A key question for Alberta and similar writers is the extent to which what they portray and decry represents mainstream, denominational evangelicalism as a whole. On that, a prime source is sociologist Mark Chaves (mac58@duke.edu and 919-660-5783), who directs Duke University’s National Congregations Study.
Looking for a news hook? Duke's latest report in 2021 (.pdf here) showed evangelicals to be the nation’s least politicized Christian grouping. Only 43% of local evangelical congregations participated in even one of the 12 types of political involvements that were surveyed, compared with the more liberal “mainline” Protestants (at 52%), Catholics (81%) and Black Protestants (82%) or (not part of this study) the well-known activism at Jewish synagogues and Muslim mosques.
The Guy takes the savvy author to task on one detail, the tic of applying words like “Christian” or “church” while referring only to white evangelicals. We’re told that these past few years the radicals “seemed poised to capture the controls inside of the American Church.” True for Catholicism? For Black Protestantism? How about for mainstream evangelical denominations and parachurch groups?
Personally, Alberta is glad to have landed at Grace Bible Church in Ann Arbor, Michigan, whose pastor trained at the Moody Bible Institute and which affirms belief in the Bible as “without error in the original writings.” The Guy, a University of Michigan alumnus, was quite familiar with this nondenominational congregation’s evangelical influence, perhaps diminished among students after it moved from the campus out to a site near I-94.
Timely footnote for those interpreting the Republicans’ Iowa caucus January 15: Though the media as usual are stressing white evangelicals’ voting power, GetReligion colleague Ryan Burge notes that the state’s populace is 24.6% evangelical, roughly the nationwide average. Iowa has large numbers of white “mainline” Protestants and white Catholics, though few Black Protestants. And what percentage of those evangelicals are in established church traditions, as opposed to — yes — independent congregations.

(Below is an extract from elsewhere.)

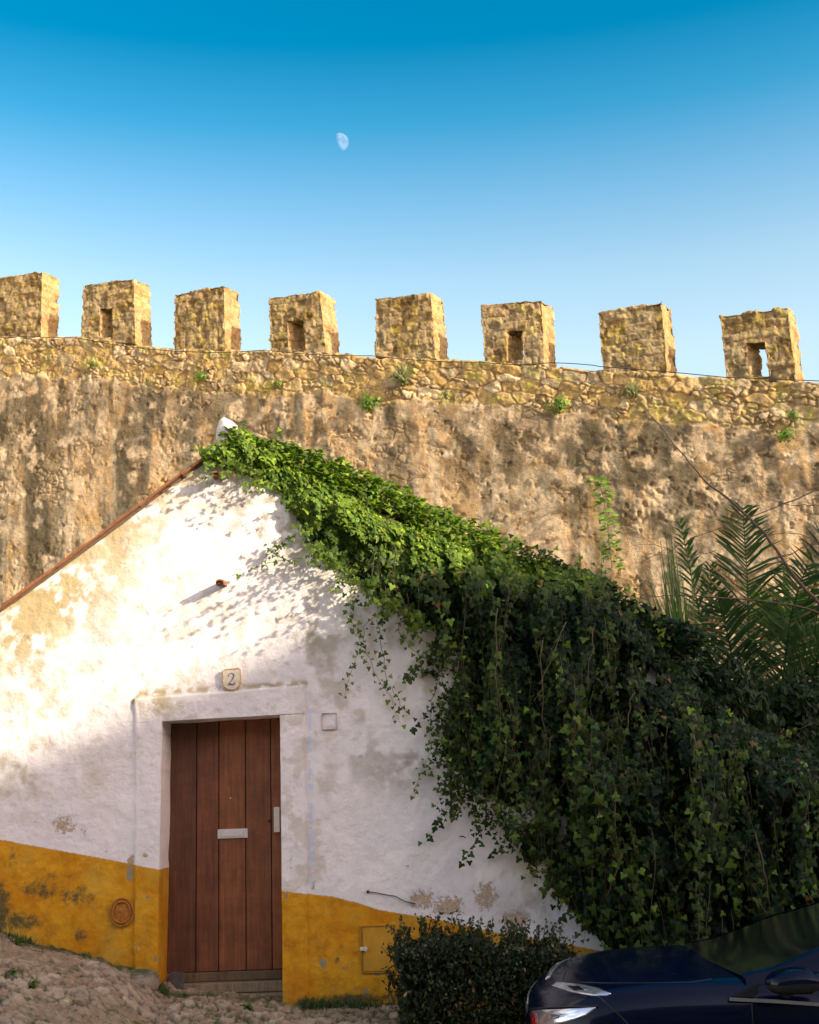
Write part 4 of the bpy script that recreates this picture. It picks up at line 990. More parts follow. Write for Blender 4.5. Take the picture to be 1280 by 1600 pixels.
# ================================================================== HEDGE
def hedge():
    top = [(616, 1462), (630, 1458), (655, 1462), (680, 1440), (700, 1452), (725, 1441), (750, 1450), (775, 1466), (800, 1456), (830, 1462), (860, 1452), (885, 1470), (915, 1495)]
    b0 = at(760, 1640, 8.75); root = empty('hedge', (b0[0], 8.75, gz(b0[0], 8.75)), 'dark green clipped box hedge at the foot of the wall in front of the car', 'hedge')
    n = 52000; px = R.uniform(612, 940, n); y = 8.95-R.random(n)*.65
    ty = np.interp(px, [p[0] for p in top], [p[1] for p in top]); zt = at(px, ty, 8.7)[:, 2]; x = at(px, ty, 8.7)[:, 0]
    zt = zt+.10*(fbm(x*11, y*11, seed=800)-.5)-.05; zb = gz(x, y)
    t = R.random(n)**.75; z = zb+(zt-zb)*t
    edge = .10*fbm(z*6, y*6, seed=801); x0 = at(618, 1500, 8.6)[0]
    # keep a hollow in the middle, most leaves in the shell
    cy = np.abs(y-8.62)/.33; cx = np.abs((x-(x0+.68))/.72); shell = np.maximum(np.maximum(cy, cx), t)
    g = fbm(x*9, y*9, z*9, seed=802)
    k = (shell > .45+.2*R.random(n)) & (x > x0-.03+edge*np.abs(1)) & (g > .33); x, y, z, t = x[k], y[k], z[k], t[k]; m = len(x)
    nn = np.stack([(x-(x0+.68))*.6, (y-8.62)*2.2, t*.8], 1)+rnd(m, .55)
    c = np.array([.016, .026, .008])*R.lognormal(0, .6, (m, 1)); c = np.where(R.random((m, 1)) < .04, np.array([[.20, .13, .06]]), c); c = np.where(R.random((m, 1)) < .1, c*2, c)
    P = np.stack([x, y, z], 1)
    # sprigs poking out of the top and the left edge
    ex = []; st = MB()
    for i in range(70):
        pxx = R.uniform(618, 900) if i > 16 else R.uniform(612, 626); tyy = np.interp(pxx, [p[0] for p in top], [p[1] for p in top])
        q = at(pxx, tyy+6 if i > 16 else R.uniform(1462, 1560), 8.5); L_ = R.uniform(.05, .13); dr = np.array([R.normal(0, .35)-(1.0 if i <= 16 else 0), -.1, 1.0]); dr /= np.linalg.norm(dr)
        tt = np.linspace(-.4, 1, 12)[:, None]; ln = q+dr*L_*tt; st.tube(ln, .0025, 4); ex.append(ln+rnd(12, .012))
    ex = np.concatenate(ex); P = np.concatenate([P, ex]); nn = np.concatenate([nn, np.array([0, -.6, .6])+rnd(len(ex), .5)]); c = np.concatenate([c, np.array([.03, .05, .014])*R.lognormal(0, .3, (len(ex), 1))])
    leafmesh('leaves', P, nn, np.array([0, 0, 1.])+rnd(len(P), .6), R.uniform(.022, .040, len(P)), c, OVAL, OVALF, M['bush'], root)
    for i in range(26):
        xx, yy = x0+.08+R.random()*1.25, 8.45+R.random()*.4; zz = gz(xx, yy); t = np.linspace(0, 1, 5)[:, None]
        st.tube(np.array([xx, yy, zz])+t*np.array([R.normal(0, .08), R.normal(0, .06), .62]), np.linspace(.009, .003, 5), 5)
    st.build('branches', M['twig'], root)['kind'] = 'stuff'
hedge()

# ================================================================== PALM AND SHRUBS BEHIND THE GARDEN WALL
def frond(m, pts, lmax, n=46, sweep=.55, wid=.042, droop=.25, cols=None, planar=(0, -1, 0), out=None):
    "a feather leaf: rachis plus two rows of leaflets"
    pts = np.asarray(pts, float); t = np.linspace(0, len(pts)-1, 24); k = np.arange(len(pts))
    P = np.stack([np.interp(t, k, pts[:, i]) for i in range(3)], 1)
    for _ in range(3): P[1:-1] = (P[:-2]+P[1:-1]*2+P[2:])/4
    m.tube(P, np.linspace(.016, .003, len(P)), 5)
    T = np.gradient(P, axis=0); T /= np.linalg.norm(T, axis=1)[:, None]; pl = np.array(planar, float)
    for i in range(n):
        s_ = .12+.88*i/n; idx = s_*(len(P)-1); a = int(idx); f_ = idx-a; a2 = min(a+1, len(P)-1)
        p = P[a]*(1-f_)+P[a2]*f_; tg = T[a]; side = np.cross(tg, pl); side /= np.linalg.norm(side)
        ln = lmax*(math.sin(math.pi*min(1, .18+.80*s_))**.6)*rj.uniform(.88, 1.08)
        for sg in (-1, 1):
            d = tg*sweep*rj.uniform(.6, 1.5)+side*sg+pl*rj.uniform(-.3, .45); d /= np.linalg.norm(d)
            e = p+d*ln; mid = p+d*ln*.5+np.array([0, 0, .01]); e = e+np.array([0, 0, -droop*ln*rj.uniform(.3, 1.2)])
            w = np.cross(d, pl); w /= np.linalg.norm(w); w = w*.7+pl*.5*sg; wd = wid*rj.uniform(.8, 1.15)
            m.add([p-w*wd*.3, p+w*wd*.3, mid+w*wd*.5, e, mid-w*wd*.5], [(0, 1, 2, 3, 4)])
def palms():
    YP = 11.6
    base = at(1190, 1330, YP)
    r = empty('palm_tree', (base[0], YP, gz(base[0], 9.3)), 'young feather palm with upright comb-like fronds behind the ivy', 'palm tree')
    spec = [([(1185, 1330), (1178, 1150), (1170, 1000), (1168, 900), (1160, 790)], .66, .75, 64), ([(1185, 1330), (1210, 1150), (1240, 1060), (1300, 1010), (1380, 1020)], .60, .5, 40),
            ([(1185, 1330), (1150, 1150), (1105, 1010), (1080, 900), (1062, 808)], .28, 1.1, 36), ([(1185, 1330), (1200, 1180), (1230, 1110), (1290, 1080), (1360, 1110)], .55, .5, 40),
            ([(1185, 1330), (1160, 1190), (1110, 1090), (1060, 1050), (1020, 1070)], .34, .6, 30), ([(1185, 1330), (1215, 1100), (1260, 940), (1300, 860), (1340, 800)], .5, .6, 40), ([(1185, 1330), (1150, 1160), (1120, 1060), (1112, 960), (1110, 880)], .36, .9, 40), ([(1185, 1330), (1170, 1180), (1150, 1080), (1140, 1000), (1120, 930)], .5, .7, 44), ([(1185, 1330), (1230, 1190), (1290, 1130), (1340, 1130), (1400, 1170)], .55, .5, 44), ([(1185, 1330), (1205, 1170), (1225, 1050), (1235, 960), (1262, 880)], .6, .6, 50)]
    for j, (pp, ln, sw, n) in enumerate(spec):
        m = MB(); pts = [at(a, b, YP-.25*i*(1 if j % 2 else -.2)) for i, (a, b) in enumerate(pp)]
        frond(m, pts, ln, n=n, sweep=sw, droop=.08)
        V = np.concatenate(m.v); dry = np.repeat(R.random((len(V)+4)//5) < .07, 5)[:len(V), None]; c = np.where(dry, np.array([[.22, .15, .06]]), np.array([[.030, .072, .014]])*[1, 1.0, 1.25, .85, 1, .9, 1.3, .8, .9, 1.1][j])*R.uniform(.8, 1.25, (len(V), 1))
        mesh('frond', V, m.f, M['palm'], r, False, col=c)
    b = MB(); b.tube([(base[0], YP, gz(base[0], 9.3)-.2), (base[0]+.02, YP, base[2]*.5), tuple(base)], [.16, .14, .11], 12); b.build('trunk', M['bark'], r, smooth=True)
    # bright spiky plant behind
    YS = 13.5; q = at(1235, 1000, YS); r = empty('spiky_plant', (q[0], YS, gz(q[0], 9.3)), 'bright green spiky yucca-like plant in the sun behind the palm', 'plant')
    m = MB(); m.tube([(q[0], YS, gz(q[0], 9.3)-.1), (q[0]-.02, YS, q[2]*.6), tuple(q)], [.08, .06, .05], 8); m.build('stem', M['bark'], r, smooth=True)
    n = 90; th = R.uniform(0, 2*math.pi, n); el = R.uniform(-.1, 1.35, n); dr = np.stack([np.cos(th)*np.cos(el), np.sin(th)*np.cos(el), np.sin(el)], 1)
    C = q+dr*.02; nn = np.cross(dr, np.array([0, 0, 1.])+rnd(n, .1)); nn = np.cross(nn, dr)
    leafmesh('leaves', C, nn, dr, R.uniform(.6, .95, n), np.array([.12, .19, .04])*R.lognormal(0, .2, (n, 1)), BLADE, BLADEF, M['palm'], r)
    # reed clump left of the palm
    for (px, py, hpx, nb, lab) in ((1070, 1060, 250, 34, 'tall reed-like clump with upright blades left of the palm'), (1052, 1040, 120, 22, 'small thin reed clump rising from the ivy, left of the tall one')):
        Y = 11.2; q = at(px, py, Y); zt = at(px, py-hpx, Y)[2]; hh = zt-q[2]
        r = empty('reed_clump', (q[0], Y, gz(q[0], 9.3)), lab, 'reed plant', 'reed clumps behind the ivy'); m = MB()
        for i in range(nb):
            h_ = hh*R.uniform(.5, 1.0); x0 = R.normal(0, .03+.03*(hpx > 200)); lean = R.normal(0, .09)-.05; t = np.linspace(0, 1, 6)
            P = np.stack([q[0]+x0+lean*t**2, Y+R.normal(0, .06)+0*t, q[2]-.3+(h_+.3)*t], 1); w = .011*(1-t**1.6)+.001; s2 = np.array([1, R.normal(0, .5), 0])
            V = np.concatenate([P-s2*w[:, None], P+s2*w[:, None]]); m.add(V, [(k, k+1, 7+k, 6+k) for k in range(5)])
        V = np.concatenate(m.v); c = np.array([.07, .14, .03])*R.uniform(.6, 1.5, (len(V), 1)); mesh('blades', V, m.f, M['palm'], r, False, col=c)
        m = MB(); m.tube([(q[0], Y, gz(q[0], 9.3)-.1), (q[0], Y, q[2])], .03, 6); m.build('stem', M['stem'], r)
    # dark leafy bush behind the palm, down to the right
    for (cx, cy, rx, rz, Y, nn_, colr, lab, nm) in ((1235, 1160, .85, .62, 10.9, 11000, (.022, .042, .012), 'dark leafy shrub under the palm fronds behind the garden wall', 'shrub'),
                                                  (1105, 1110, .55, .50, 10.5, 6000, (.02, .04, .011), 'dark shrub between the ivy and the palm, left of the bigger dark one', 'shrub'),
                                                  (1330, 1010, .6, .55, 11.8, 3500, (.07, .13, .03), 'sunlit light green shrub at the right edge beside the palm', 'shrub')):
        q = at(cx, cy, Y); r = empty(nm, (q[0], Y, gz(q[0], 9.3)), lab, 'shrub', 'shrubs behind the garden wall')
        u = rnd(nn_); u /= np.linalg.norm(u, axis=1)[:, None]; rr = R.random(nn_)**.45*(.65+.7*fbm(u[:, 0]*2.5+9, u[:, 1]*2.5+9, u[:, 2]*2.5+9, seed=900+cx))
        C = q+u*rr[:, None]*np.array([rx, .5, rz]); g = fbm(C[:, 0]*6, C[:, 1]*6, C[:, 2]*6, seed=905); k = g > .45; C = C[k]; u = u[k]
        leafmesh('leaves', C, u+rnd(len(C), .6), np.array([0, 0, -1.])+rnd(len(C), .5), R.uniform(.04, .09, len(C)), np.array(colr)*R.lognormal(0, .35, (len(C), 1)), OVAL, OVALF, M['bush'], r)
        for i in range(9):
            m = MB(); t = np.linspace(0, 1, 6)[:, None]; a = np.array([q[0]+R.normal(0, .1), Y+R.normal(0, .1), gz(q[0], 9.3)-.05]); e = q+u[i*7]*np.array([rx, .4, rz])*.8
            m.tube(a*(1-t)+e*t+rnd(6, .03), np.linspace(.025, .006, 6), 5); m.build('stem', M['twig'], r)
palms()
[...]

With subsequent primaries, also note New Hampshire is only 15.1% evangelical, compared with 40% for South Carolina, where Trumpites promise to demolish home-state rival Nikki Haley. Come the general election, keep in mind the evangelical percentages in these swinging states: Arizona (22.6), Georgia (40.6), Michigan (25.3), Nevada (24.1), North Carolina (39.4), Pennsylvania (21.5) and Wisconsin (18.7).